Chavez E Stone Trionfo Al Festival Di Venezia
martedì 8 settembre 2009 10.42
Quella del 2009 passerà alla storia come una delle edizioni più politicizzate del festival di Venezia. E mentre la città lagunare affonda sempre di più (letteralmente), come il Titanic, le stanche cicale intellettualoidi, che non perdono tempo nelle autocelebrazioni di un sol dell’avvenir che ormai è tramontato definitivamente da un pezzo, vanno avanti a cantare e ballare, senza vedere che la nave cola a picco.
Trionfo l’altro ieri per Michael Moore e il suo Capitalism: A Love Story, condito da inevitabile e scontato attacco al governo italiano in carica, antipasto antiberlusconiano con Videocracy – Basta apparire e poi, dopo la pars destruens, arriva la presunta pars construens, con il presidente venezuelano Hugo Chavez e il cineasta americano Oliver Stone (uno che di capitalismo ne sa qualcosa), a far vedere quanto è bello vivere in Sudamerica, con un presidente senza opposizione e con poteri assoluti (ma con il petrolio).
Già, perché nell’ultimo periodo della sua produzione, Stone ha scelto il documentario, come mezzo espressivo d’elezione e a quanto pare è sempre più affascinato dai regimi sinistroidi dell’America latina e allora, dopo aver fatto vedere quanto si vive meravigliosamente nella Cuba di Castro (con il film Comandante), ci mostra ora le meraviglie del progressismo venezuelano.
Al festival il dinamico duo è stato accolto in pompa magna dai comitati No Dal Molin, che protestano contro l’allargamento della base aerea americana e ne vorrebbero addirittura la chiusura totale e da qualche ammiratore venezuelano del presidente Chavez, che ha iniziato a intonare l’inno nazionale, dando occasione al suo primo cittadino di canticchiarne la prima strofa.
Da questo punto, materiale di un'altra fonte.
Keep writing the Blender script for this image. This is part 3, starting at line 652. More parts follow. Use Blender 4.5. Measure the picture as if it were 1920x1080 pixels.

Nei panni della star, per altro, il presidente latinoamericano si è trovato completamente a proprio agio, ha rivelato di essere stato innamorato di Gina Lollobrigida in gioventù, di essere amico dei presidenti Napolitano e Berlusconi, di voler incontrare il Papa e di stimare Obama, di non gradire Israele (echi del suo recente incontro con il presidente iraniano Ahmadinejad?), ma di trovare simpatici gli israeliani (se lo dice lui…).
Unica nota stonata e al di fuori del coro (o meglio dire: della claque?) la protesta di due cittadini colombiani che – almeno loro – hanno avuto il coraggio di denunciare una situazione totalmente diversa nel Sudamerica reale.